Burly Men Play Mermaids and Dance the Cancan

Peter and the Starcatcher is like a Disney explosion inside Portland Playhouse.

Like a Disney movie exploded inside a tiny theater, Peter and the Starcatcher packs a zillion plot twists, puns, Three Stooges-like gags, and staging tricks into the Portland Playhouse for this prequel to J.M. Barrie's classic Peter Pan.

When Peter (Nick Ferrucci) meets Wendy's mother (Jennifer Rowe) for the first time, the duo battles pirates and pubescent awkwardness to save a treasure chest of starstuff from the bumbling pirate Black Stache (Isaac Lamb with an epic 'stache).

Ferrucci nails the 13-year-old orphan's role, as does Darius Pierce as the sniveling Smee and Lamb as the gargantuan buffoon Black Stache. The dozen cast members fly around stage nonstop for nearly three hours—sometimes literally—giving each other piggyback rides, doing the cancan dressed as mermaids, and miming chase scenes through the jungle in what looks like a live-action Mario Kart race.

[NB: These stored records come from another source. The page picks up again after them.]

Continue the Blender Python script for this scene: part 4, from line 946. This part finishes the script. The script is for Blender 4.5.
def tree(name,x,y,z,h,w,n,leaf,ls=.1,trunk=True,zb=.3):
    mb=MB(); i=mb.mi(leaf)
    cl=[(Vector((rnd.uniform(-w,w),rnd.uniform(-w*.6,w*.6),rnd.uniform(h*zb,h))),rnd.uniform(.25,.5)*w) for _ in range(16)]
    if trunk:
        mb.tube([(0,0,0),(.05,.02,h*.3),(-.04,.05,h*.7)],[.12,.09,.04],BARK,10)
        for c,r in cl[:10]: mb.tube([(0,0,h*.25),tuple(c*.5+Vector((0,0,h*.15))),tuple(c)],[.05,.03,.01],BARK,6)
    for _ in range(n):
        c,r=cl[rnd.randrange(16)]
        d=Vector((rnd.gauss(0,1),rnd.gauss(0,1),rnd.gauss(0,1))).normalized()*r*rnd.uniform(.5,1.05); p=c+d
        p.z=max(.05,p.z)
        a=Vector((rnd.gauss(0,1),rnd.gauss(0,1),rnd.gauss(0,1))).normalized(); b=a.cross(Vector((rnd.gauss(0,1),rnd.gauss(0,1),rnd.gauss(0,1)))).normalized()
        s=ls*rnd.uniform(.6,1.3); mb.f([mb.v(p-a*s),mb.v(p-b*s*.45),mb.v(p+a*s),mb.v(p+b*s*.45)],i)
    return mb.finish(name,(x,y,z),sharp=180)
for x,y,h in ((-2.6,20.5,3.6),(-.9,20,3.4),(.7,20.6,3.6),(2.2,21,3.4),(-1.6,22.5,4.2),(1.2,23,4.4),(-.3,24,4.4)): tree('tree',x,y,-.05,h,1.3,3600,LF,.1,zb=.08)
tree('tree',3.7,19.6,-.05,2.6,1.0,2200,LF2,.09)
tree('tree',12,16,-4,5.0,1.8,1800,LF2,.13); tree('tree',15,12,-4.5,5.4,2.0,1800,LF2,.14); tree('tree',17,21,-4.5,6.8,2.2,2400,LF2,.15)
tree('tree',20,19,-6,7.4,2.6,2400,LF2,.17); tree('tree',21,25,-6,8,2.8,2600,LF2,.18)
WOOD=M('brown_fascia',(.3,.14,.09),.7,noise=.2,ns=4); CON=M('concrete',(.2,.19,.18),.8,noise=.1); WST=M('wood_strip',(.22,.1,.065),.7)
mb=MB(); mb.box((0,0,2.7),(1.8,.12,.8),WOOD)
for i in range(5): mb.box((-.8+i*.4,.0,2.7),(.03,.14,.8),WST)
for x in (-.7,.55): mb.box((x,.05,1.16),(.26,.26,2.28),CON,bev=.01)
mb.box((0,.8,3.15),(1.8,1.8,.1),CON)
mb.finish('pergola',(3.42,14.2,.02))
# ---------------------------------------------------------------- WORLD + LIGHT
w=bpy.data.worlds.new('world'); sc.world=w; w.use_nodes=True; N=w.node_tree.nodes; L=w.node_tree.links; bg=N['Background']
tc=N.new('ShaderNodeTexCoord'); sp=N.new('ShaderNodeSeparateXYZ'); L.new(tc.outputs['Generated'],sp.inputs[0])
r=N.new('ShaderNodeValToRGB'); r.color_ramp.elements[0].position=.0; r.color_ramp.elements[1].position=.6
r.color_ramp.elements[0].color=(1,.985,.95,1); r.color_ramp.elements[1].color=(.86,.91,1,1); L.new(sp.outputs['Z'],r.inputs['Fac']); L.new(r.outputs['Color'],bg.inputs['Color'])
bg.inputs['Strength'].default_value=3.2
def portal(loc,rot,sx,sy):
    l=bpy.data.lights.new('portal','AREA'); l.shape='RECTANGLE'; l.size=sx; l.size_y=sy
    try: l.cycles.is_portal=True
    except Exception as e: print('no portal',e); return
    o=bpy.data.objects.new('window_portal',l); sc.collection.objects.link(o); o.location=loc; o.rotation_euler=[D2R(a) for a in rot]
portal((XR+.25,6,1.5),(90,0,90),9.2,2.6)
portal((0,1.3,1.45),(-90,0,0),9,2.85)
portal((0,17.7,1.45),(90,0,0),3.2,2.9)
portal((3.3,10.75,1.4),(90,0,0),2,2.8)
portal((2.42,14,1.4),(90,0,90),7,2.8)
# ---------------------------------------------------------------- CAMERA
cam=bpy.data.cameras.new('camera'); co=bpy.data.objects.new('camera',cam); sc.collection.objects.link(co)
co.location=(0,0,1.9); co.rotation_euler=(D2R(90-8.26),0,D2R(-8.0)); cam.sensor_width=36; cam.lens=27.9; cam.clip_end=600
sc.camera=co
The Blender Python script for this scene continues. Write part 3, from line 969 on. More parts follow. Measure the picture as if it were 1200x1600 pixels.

The labyrinthine set, live musicians and theatrics rarely seen outside well-funded Portland Center Stage make Starcatcher the biggest spectacle—if not the most nuanced production—on any Portland stage right now. While kids in the audience enjoy gags like Black Stache slamming his hand in a trunk and coming up with a blood-red, tasseled glove, Easter eggs for the adults come just as often. "Oh captain, my captain," says Smee, tongue in cheek. A line about transplants taking over went over particularly well at the Northeast Prescott Street playhouse.

Starcatcher's one fault is its length. The Broadway original is based on Dave Barry's prequel to J.M. Barrie's prequel to the actual Pan, which Barry preceded with three sequels to his prequel. The show feels like that by the end, when puns roll in with no breath in between. But you're likely to be breathless too, the sight of Lamb doing high kicks as a burly mermaid etched into your retinas.

SEE IT: Portland Playhouse, 602 NE Prescott St., 503-488-5822. 7:30 pm Wednesday-Saturday, 2 pm Sunday, through May 29. $20-$36.